=== DATA EXTRACT ===
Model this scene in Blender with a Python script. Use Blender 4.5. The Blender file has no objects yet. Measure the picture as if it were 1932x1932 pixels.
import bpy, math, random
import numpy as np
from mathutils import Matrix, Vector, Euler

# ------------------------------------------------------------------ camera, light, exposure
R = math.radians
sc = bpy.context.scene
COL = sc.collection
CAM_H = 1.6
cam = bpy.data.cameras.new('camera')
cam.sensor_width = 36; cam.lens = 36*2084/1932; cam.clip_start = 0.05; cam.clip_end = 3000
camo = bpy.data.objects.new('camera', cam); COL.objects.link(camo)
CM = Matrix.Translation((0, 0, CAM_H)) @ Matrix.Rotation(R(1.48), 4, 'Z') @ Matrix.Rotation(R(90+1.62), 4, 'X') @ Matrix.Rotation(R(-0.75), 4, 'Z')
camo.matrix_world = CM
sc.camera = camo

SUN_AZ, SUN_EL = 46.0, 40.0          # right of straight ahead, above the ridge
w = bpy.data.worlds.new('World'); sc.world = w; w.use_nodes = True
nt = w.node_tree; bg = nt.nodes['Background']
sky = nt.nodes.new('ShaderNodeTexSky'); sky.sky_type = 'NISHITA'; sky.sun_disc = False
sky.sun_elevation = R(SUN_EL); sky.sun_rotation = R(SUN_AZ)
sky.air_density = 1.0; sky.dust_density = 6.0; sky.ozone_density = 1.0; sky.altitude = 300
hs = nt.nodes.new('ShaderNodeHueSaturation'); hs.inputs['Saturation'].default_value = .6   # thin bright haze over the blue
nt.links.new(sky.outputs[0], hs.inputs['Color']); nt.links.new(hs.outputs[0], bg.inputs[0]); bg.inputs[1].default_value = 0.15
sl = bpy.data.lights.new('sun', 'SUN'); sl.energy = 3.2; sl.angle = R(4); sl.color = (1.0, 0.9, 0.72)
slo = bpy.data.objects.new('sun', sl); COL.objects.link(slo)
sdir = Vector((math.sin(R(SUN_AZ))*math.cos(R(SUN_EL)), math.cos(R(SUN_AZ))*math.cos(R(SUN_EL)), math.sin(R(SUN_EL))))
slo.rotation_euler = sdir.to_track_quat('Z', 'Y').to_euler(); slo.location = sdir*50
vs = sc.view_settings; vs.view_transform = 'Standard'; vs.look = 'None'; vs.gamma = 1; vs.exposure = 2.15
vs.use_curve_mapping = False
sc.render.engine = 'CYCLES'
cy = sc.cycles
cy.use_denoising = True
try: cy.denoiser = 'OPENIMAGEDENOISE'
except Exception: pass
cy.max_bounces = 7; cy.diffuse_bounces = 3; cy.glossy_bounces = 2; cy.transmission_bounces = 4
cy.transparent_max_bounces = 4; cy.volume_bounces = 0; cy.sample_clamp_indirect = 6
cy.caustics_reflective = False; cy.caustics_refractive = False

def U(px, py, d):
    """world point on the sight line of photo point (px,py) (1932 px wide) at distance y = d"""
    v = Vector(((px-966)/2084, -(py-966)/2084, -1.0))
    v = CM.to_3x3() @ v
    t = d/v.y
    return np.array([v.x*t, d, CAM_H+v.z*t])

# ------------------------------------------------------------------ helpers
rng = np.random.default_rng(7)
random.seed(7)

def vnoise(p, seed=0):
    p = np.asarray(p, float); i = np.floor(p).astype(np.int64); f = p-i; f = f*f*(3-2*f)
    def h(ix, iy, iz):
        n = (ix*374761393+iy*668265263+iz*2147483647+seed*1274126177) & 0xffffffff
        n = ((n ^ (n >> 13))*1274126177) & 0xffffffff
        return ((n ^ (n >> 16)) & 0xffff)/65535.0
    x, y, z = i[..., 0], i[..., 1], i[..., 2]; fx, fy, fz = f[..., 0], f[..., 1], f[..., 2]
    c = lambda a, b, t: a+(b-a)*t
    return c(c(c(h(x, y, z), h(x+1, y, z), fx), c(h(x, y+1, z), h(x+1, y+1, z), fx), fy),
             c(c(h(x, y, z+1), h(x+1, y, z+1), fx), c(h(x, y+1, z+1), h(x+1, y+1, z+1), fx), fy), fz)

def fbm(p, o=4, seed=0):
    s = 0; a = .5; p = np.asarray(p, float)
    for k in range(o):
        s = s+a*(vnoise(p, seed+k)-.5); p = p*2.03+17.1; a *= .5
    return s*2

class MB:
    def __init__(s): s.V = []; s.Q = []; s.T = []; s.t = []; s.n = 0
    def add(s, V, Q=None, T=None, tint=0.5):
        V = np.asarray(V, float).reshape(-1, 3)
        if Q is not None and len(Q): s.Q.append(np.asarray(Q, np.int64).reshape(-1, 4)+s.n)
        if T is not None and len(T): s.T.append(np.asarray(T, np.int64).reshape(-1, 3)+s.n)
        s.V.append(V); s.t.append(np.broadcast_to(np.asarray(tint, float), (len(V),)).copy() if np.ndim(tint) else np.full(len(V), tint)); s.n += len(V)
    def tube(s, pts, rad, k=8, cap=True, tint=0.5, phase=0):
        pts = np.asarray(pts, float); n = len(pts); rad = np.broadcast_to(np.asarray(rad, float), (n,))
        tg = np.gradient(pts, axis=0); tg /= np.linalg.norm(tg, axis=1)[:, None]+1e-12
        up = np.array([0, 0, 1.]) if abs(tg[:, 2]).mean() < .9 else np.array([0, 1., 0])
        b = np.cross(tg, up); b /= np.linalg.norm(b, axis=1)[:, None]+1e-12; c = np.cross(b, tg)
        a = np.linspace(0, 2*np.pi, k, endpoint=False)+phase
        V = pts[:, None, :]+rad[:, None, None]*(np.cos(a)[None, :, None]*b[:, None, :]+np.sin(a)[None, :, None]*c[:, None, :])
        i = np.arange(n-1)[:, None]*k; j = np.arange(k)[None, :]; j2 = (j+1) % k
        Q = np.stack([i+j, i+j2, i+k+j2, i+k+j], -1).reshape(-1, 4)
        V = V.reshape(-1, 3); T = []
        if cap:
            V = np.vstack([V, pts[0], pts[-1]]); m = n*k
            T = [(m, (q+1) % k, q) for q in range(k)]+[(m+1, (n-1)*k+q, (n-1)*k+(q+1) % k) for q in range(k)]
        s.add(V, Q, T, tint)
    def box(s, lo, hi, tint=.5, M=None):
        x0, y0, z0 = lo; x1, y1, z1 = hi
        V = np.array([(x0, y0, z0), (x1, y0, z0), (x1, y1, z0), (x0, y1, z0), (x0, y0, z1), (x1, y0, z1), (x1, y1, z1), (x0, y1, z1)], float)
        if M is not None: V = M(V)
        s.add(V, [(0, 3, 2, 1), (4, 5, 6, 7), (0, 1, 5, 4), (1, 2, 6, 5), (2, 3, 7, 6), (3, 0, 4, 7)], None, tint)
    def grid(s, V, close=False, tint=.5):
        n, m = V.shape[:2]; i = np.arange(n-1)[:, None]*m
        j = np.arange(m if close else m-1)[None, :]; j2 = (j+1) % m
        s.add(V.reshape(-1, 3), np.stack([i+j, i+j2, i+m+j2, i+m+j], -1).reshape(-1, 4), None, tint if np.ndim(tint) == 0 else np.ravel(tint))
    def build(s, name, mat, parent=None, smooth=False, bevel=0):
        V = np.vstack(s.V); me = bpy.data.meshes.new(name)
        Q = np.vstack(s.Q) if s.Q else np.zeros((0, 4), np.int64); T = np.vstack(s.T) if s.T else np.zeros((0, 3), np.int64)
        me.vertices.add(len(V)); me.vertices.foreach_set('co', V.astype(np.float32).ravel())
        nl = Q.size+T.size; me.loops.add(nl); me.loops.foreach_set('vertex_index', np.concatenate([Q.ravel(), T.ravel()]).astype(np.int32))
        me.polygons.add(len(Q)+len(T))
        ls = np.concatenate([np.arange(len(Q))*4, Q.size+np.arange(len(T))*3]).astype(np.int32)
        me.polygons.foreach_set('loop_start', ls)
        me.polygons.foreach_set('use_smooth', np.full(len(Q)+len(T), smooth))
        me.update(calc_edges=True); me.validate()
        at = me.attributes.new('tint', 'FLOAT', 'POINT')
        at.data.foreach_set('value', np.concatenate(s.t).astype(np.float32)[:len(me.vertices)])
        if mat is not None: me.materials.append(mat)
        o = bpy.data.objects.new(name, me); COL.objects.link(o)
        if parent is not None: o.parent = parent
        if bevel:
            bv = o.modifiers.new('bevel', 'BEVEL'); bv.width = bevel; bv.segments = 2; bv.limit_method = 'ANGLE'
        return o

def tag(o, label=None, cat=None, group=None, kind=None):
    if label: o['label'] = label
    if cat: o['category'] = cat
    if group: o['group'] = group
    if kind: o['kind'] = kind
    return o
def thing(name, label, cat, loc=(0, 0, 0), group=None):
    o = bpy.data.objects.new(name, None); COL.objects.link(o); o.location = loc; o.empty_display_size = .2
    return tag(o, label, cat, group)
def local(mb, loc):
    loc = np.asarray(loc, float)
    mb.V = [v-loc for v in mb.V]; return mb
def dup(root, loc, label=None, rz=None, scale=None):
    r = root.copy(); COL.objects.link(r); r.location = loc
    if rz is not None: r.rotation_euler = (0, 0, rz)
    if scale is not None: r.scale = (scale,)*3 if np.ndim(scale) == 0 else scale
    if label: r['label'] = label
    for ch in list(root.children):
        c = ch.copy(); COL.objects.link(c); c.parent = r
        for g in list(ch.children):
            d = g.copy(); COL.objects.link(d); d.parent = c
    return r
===
Please print the material above exactly as it appears, from its first line through the line containing "sc.camera = camo", inclusive, and stop there.

RESULT OF THE TASK:
Model this scene in Blender with a Python script. Use Blender 4.5. The Blender file has no objects yet. Measure the picture as if it were 1932x1932 pixels.
import bpy, math, random
import numpy as np
from mathutils import Matrix, Vector, Euler

# ------------------------------------------------------------------ camera, light, exposure
R = math.radians
sc = bpy.context.scene
COL = sc.collection
CAM_H = 1.6
cam = bpy.data.cameras.new('camera')
cam.sensor_width = 36; cam.lens = 36*2084/1932; cam.clip_start = 0.05; cam.clip_end = 3000
camo = bpy.data.objects.new('camera', cam); COL.objects.link(camo)
CM = Matrix.Translation((0, 0, CAM_H)) @ Matrix.Rotation(R(1.48), 4, 'Z') @ Matrix.Rotation(R(90+1.62), 4, 'X') @ Matrix.Rotation(R(-0.75), 4, 'Z')
camo.matrix_world = CM
sc.camera = camo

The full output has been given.